5 New Netflix Instant Titles You Actually Care About


Sometimes you forget to check up on new Netflix Instant titles, and that’s a crime for which you can never be forgiven. Netflix is looking out for you! And I’m looking out for this month’s gayest titles, the ones you’d click on a Wednesday night in November just to make it through the week. Here are the five titles you should immediately get to viewing.

Death Becomes Her

Perhaps no other movie inspires as much gay diehard fanaticism from the early ’90s as Death Becomes Her, the wild, truly one-of-a-kind camp spectacular featuring Meryl Streep as an egomaniacal actress and Goldie Hawn as the vengeful woman who’ll stop at nothing to ruin her. It’s demented, and what makes it even better is Meryl Streep’s recollection of her reaction to reading the script. “I said I’d do it immediately and I’d be thrilled to play Helen. They said, ’No, no, no. We want you to play Madeline. Madeline Ashton.’ I thought, ’Oh my God.’ Because you know I just assumed they wanted me to play the intellectual, the writer, the East Side blah-blah. Not the failed song-and-dance girl who kicks up her legs on Broadway.”

Broadcast News

Jane Craig, played by the flawless Holly Hunter, is one of the great, flawed, and utterly intense heroines of ’80s cinema. In Broadcast News, determined newswoman Jane enjoys juicy charisma with her blank-faced anchorman (William Hurt) and somehow a just-as-appealing relationship with an ace reporter (Albert Brooks) who is secretly in love with her. My favorite scene is right at the beginning when Jane concludes a business call with typical grit, then puts down the receiver and bawls at nothing. 1987 was a competitive year for Best Actress (Meryl, Glenn, Holly, Sally Kirkland, and winner Cher all vied for the title), but Hunter would’ve been a fine choice as the year’s most committed and harried professional.

The Addams Family


After all these years, I cannot get over how good both The Addams Family and Addams Family Values are. They have no right! Part of the magic is the wonderful writing filled with tremendous one-liners (“Wednesday’s aunt Calpurnia was burned as a witch in 1706. They said she danced naked in the town square and enslaved the minister. Oh yes. But don’t worry; we’ve told Wednesday college first.”), but the real triumph is the pitch-perfect casting. Raul Julia has never been more right than as Gomez, Anjelica Huston is unspeakably fabulous as Morticia, and Christina Ricci is on fire as the deadpan daughter Wednesday.

For the Boys

The Bette Midler Oscar nomination that everyone forgets about, For the Boys sees the Divine Miss M as a USO singer in love with a prick comic (James Caan). I don’t know how to tell you this, but we need more Bette Midler movies. Has anyone seen her on Broadway as Sue Mengers? Looks very, very broad, and we need movies like For the Boys to remind us that Bette is a capable, affecting thespian.

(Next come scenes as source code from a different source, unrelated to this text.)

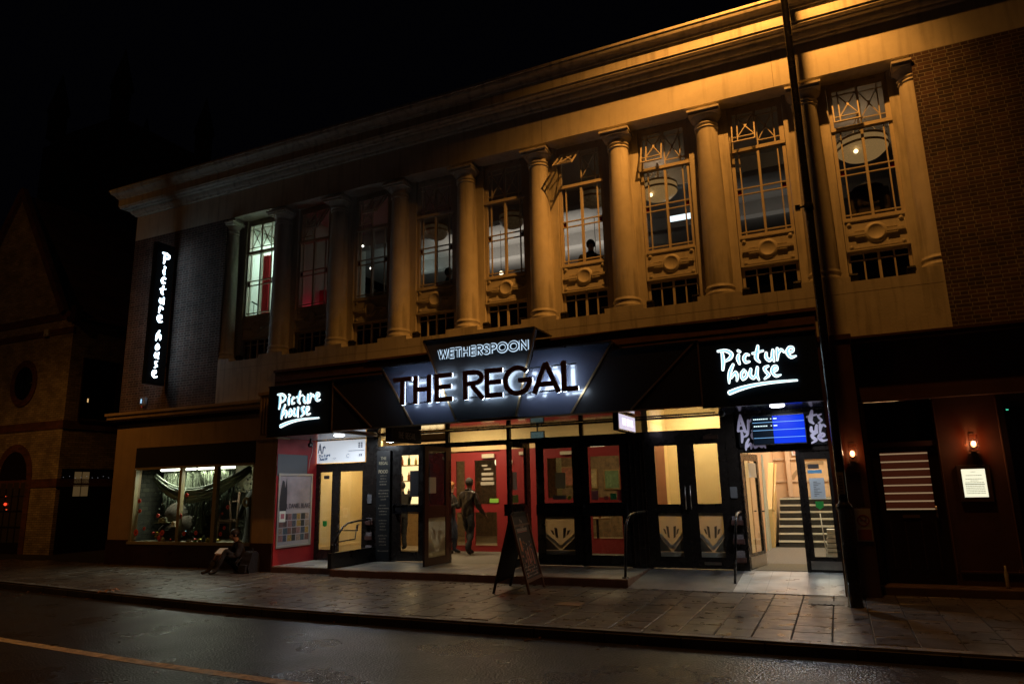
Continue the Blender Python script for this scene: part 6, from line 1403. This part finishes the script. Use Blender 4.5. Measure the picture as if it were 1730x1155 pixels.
# gothic tower behind, very faint
tw = thing('church_tower', 'faint tall stone church tower behind the gabled building', 'tower', (-56, 26, 0))
DKST = mat('old_stone', (.22,.17,.13), .9, var=.3, vscale=.7)
m = MB(); m.box(-60.5,-51.5,22,31,0,33); m.build('shaft', DKST, tw)
m = MB()
for x in (-60.6,-57.8,-54.9,-52.2): m.box(x,x+.9,21.5,22.0,0,32)
m.build('buttress', DKST, tw)
for x, y in ((-60.2,22.2),(-51.8,22.2),(-60.2,30.8),(-51.8,30.8)):
    m = MB(); m.lathe([(.75,33),(.75,35.5),(.95,35.6),(.02,39.5)], x, y, 8); m.build('pinnacle', DKST, tw)
m = MB(); m.prism([(-58.2,17)]+arc(-56.6,23,.9,1.6,180,0,10)+[(-55.0,17)], 21.9, 22.02); m.prism([(-56.2,17)]+arc(-54,23,.9,1.6,180,0,10)+[(-53.2,17)], 21.9, 22.03); m.build('belfry_opening', BLACKM, tw)

# ================================================================== interior lights of the ground floor
light('AREA', 'lobby_light', (-10.6,1.9,2.93), 34, (1.,.80,.48), None, size=.8, rot=(0,0,0))
light('AREA', 'vestibule_light', (-8.2,2.3,3.42), 78, (1.,.74,.42), None, size=1.5, sy=1.0, rot=(0,0,0))
light('AREA', 'vestibule_light', (-5.2,2.3,3.42), 13, (1.,.74,.42), None, size=1.5, sy=1.0, rot=(0,0,0))
light('AREA', 'side_lobby_light', (-2.5,1.9,3.40), 52, (1.,.78,.46), None, size=.8, rot=(0,0,0))
light('AREA', 'bar_light', (-11.2,4.9,3.4), 55, (1.,.76,.46), None, size=2.0, rot=(0,0,0))
light('AREA', 'pub_light', (-6,6.5,3.4), 75, (1.,.66,.34), None, size=3, sy=2, rot=(0,0,0))
light('AREA', 'cinema_lobby_light', (-.4,3.2,4.25), 125, (1.,.88,.68), None, size=1.4, rot=(0,0,0))
light('AREA', 'cinema_lobby_light', (-.4,7.4,4.25), 120, (1.,.88,.68), None, size=1.4, rot=(0,0,0))
light('POINT', 'pub_window_light', (4.5,1.0,2.5), 1.2, (1.,.6,.35), None, size=.2)
t = thing('ceiling_lamp', 'glowing white glass ceiling lamp seen through the fourth pub door', 'ceiling lamp', (-5.9,5.9,2.75)); m = MB(); m.lathe([(0,2.70),(.16,2.72),(.24,2.80),(.16,2.84),(.05,2.90),(0,2.9)], -5.9, 5.9, 20); m.build('shade', emit('lamp_shade_glow',(1.,.80,.45),2.2), t); MB().tube([(-5.9,5.9,2.88),(-5.9,5.9,3.45)], .012, 6).build('stem', BRASS, t)
t = thing('wall_light', 'small glowing wall light seen through the red inner door', 'wall light', (-9.6,7.2,2.4)); m = MB(); m.ball((-9.6,7.2,2.5), .085, 8, (.8,.8,1.5)); m.build('shade', emit('lamp_shade_glow',(1.,.80,.45),2.2), t); MB().tube([(-9.6,7.2,2.4),(-9.6,7.2,2.25),(-9.6,7.4,2.25)], .012, 6).build('arm', BRASS, t)
# pub interior furniture seen through the inner doors
PG_ = mat('green_gold_paper', (.20,.17,.07), .6, var=.6, vscale=16)
for X, Y in ((-8.9,6.4),(-6.9,5.0),(-5.0,6.8)):
    m = MB(); m.box(X-.20,X+.20,Y-.20,Y+.20,.15,3.45); m.box(X-.24,X+.24,Y-.24,Y+.24,.15,.9); m.box(X-.26,X+.26,Y-.26,Y+.26,3.1,3.2); solo(m.build('pillar', PG_), 'square patterned pillar inside the pub', 'pillar', 'pillars inside the pub')
for X, Y in ((-7.6,5.2),(-8.4,7.2),(-6.3,6.2),(-5.6,4.7)):
    t = thing('pub_table', 'small round wooden table inside the pub', 'table', (X,Y,.15), 'tables inside the pub'); m = MB(); m.lathe([(0,.88),(.36,.88),(.36,.91),(0,.91)], X, Y, 18); m.build('tabletop', WOODL, t); m = MB(); m.tube([(X,Y,.15),(X,Y,.88)], .035, 8); m.lathe([(.22,.15),(.20,.18),(.04,.2)], X, Y, 14); m.build('pedestal', BLACK, t)
    m = MB(); m.lathe([(.0,.91),(.035,.91),(.042,1.05),(.0,1.05)], X+.1, Y-.1, 10); solo(m.build('pint_glass', mat('beer', (.5,.22,.03), .15)), 'pint glass on a table inside the pub', 'glass', 'pint glasses inside the pub')
rs2 = random.Random(4)
for i in range(9):
    X = -9.3+i*.72; t = thing('picture', 'small framed picture on the far pub wall', 'picture', (X,8.88,1.6), 'pictures on the far pub wall'); z = 1.55+rs2.uniform(0,.4)
    B('frame', BRASS, t, (X-.26,X+.26,8.86,8.895,z,z+.62)); B('canvas', mat('canvas_%d' % (i % 3), ((.45,.36,.2),(.12,.2,.1),(.4,.15,.1))[i % 3], .6, var=.5, vscale=14), t, (X-.22,X+.22,8.855,8.862,z+.04,z+.58))
for X, Y in ((-8.0,6.0),(-4.6,7.6),(-6.4,7.4)):  # globe lamps added as bright points in the pub interior
    t = thing('globe_lamp', 'small warm globe lamp added, hanging inside the ground floor pub', 'lamp', (X,Y,2.75), 'globe lamps in the ground floor pub'); m = MB(); m.ball((X,Y,2.75), .09, 8); m.build('globe', emit('globe_glow',(1.,.78,.5),3.), t); MB().tube([(X,Y,2.83),(X,Y,3.45)], .008, 5).build('flex', BLACK, t)
# leaves and scraps along the gutter
lf = mat('litter_leaf', (.22,.12,.05), .7, var=.4); rs3 = random.Random(12)
for i in range(26):
    x = rs3.uniform(-15, 1.5); y = kerb_y(x)-.14-rs3.random()**2*.5 if i % 4 else kerb_y(x)+rs3.uniform(.1,2.6); z = ZR+.006 if i % 4 else .014; a = rs3.uniform(0,6.28); l = rs3.uniform(.025,.055); c_, s_ = math.cos(a)*l, math.sin(a)*l
    m = MB(); m.add([(x-c_,y-s_,z),(x+s_*.5,y-c_*.5,z+.012),(x+c_,y+s_,z+.004),(x-s_*.5,y+c_*.5,z+.016)], [(0,1,2,3)]); solo(m.build('litter_leaf', lf), 'small brown leaf lying along the kerb', 'leaf', 'scattered brown leaves by the kerb')
# cable along the brown band, door furniture on the right
m = MB(); m.tube([(-9.2+i*.7, -.07, 4.52-.02*math.sin(i*1.3)) for i in range(13)], .009, 6); solo(m.build('cable', BLACK), 'thin black cable running along the brown band above the canopy', 'cable')
m = MB(); m.tube([(1.31,-.03,1.10),(1.31,-.03,1.28)], .012, 8); m.box(1.295,1.325,-.03,.02,1.12,1.14); m.box(1.295,1.325,-.03,.02,1.24,1.26); m.build('door_handle', CHROME, bpy.data.objects['door'])
m = MB(); m.box(.85,1.08,.010,.02,1.10,1.145); m.build('letter_plate', BRASS, bpy.data.objects['door'])
for nm in ('globe_glow','fairy','red_glint','red_glint2','strobe','red_led','screen_line','screen_text','screen_black','pink_letter_glow','window','amber_glint','lit_pane','white_bulb','bulb_glow','tube_glow','downlight_glow','sodium_bowl','warm_bulb','lamp_shade_glow','green_led','sign_letter_core','cool_strip','cctv_image','brass_slats','blind_back','red_brown_back','lilac_letter','old_canvas'):
    if nm in MATS: MATS[nm].cycles.emission_sampling = 'NONE'     # weak glows not sampled as lights; some sit on parts without a lamp
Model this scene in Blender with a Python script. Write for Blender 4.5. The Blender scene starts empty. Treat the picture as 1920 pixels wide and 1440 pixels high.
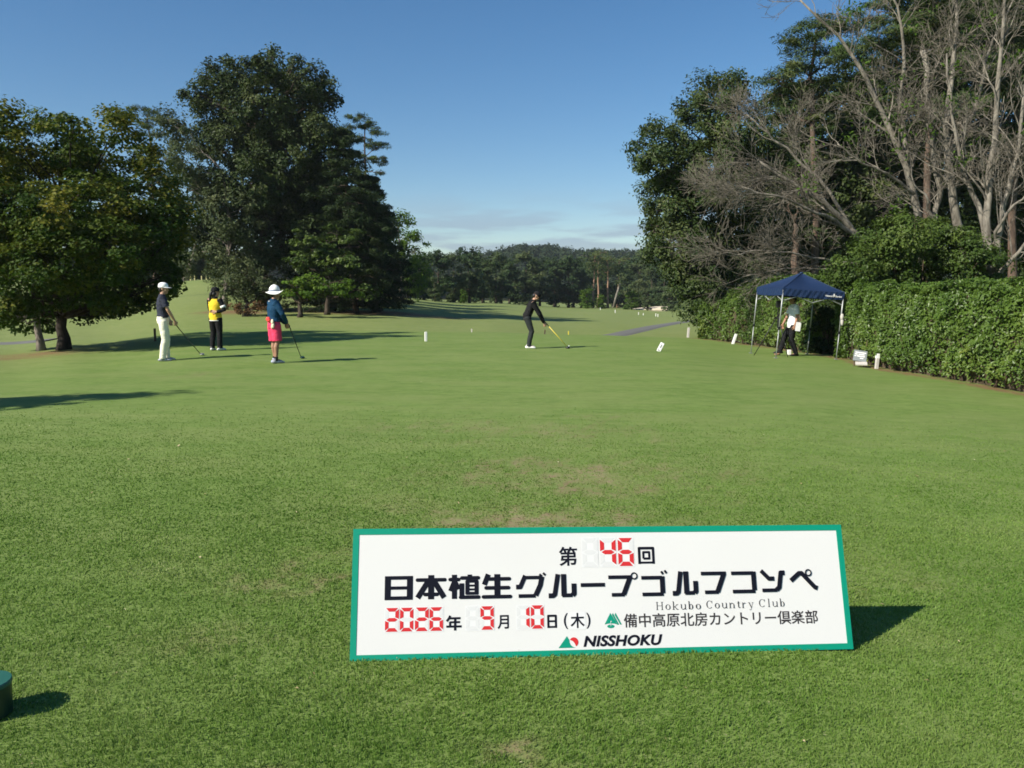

The Importance of Being Earnest (2002)

Nope, it’s not the best adaptation of Oscar Wilde’s crowning achievement as a playwright (That would be the 1952 version with the dashing Michael Redgrave, the sexy imp Michael Denison, and the towering priestess of handbag sorcery known as Dame Edith Evans), but this version with Colin Firth and Rupert Everett has many cheeky pleasures, including a memorable performance by Judi Dench and an appearance by her daughter Finty Williams as Dench’s character in a flashback.